I liked the focus on phoenixes, a creature I haven’t seen in a prominent fantasy release for any age group since the Harry Potter books. And the wider world building is also great. While it initially felt a little disjointed from the main story, I love how there were little hints of how everything fit together, culminating in the big reveal at the end.

Speaking of big reveals, I really enjoyed the centrality of the relationship between the two sisters, Veronyka and Val, and Val’s actions come between them, as well as how it plays into Val’s past. The insighting incident had me unsure what to think of Val, and how she would ever be redeemed, but by the end, I actually felt for her and really hope to see them reconcile in the sequel.

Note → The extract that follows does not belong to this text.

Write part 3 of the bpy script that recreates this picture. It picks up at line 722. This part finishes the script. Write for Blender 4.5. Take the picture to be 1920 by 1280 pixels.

I found the two other characters a bit less engaging, but I think Tristan’s perspective did provide additional insight into the inner workings of the Phoenix Riders, and Sev’s did provide greater context for the world around them, which becomes more pivotal as the story goes on and the pieces begin to come together. And while I liked the friendship that developed between Tristan and Veronyka, and that while a romance is hinted at as a possibility, it’s not a huge (and usually somewhat problematic) world-ending passion that takes over the plot that has slowly come to annoy me in other YA fantasy titles, given how little variation there is between character archetypes, but rather one built on mutual respect.

This is a delightful YA fantasy debut that is doing a few fresh things within the genre. I think fans of fantasy who read YA will enjoy this for these things, and recommend that they check it out.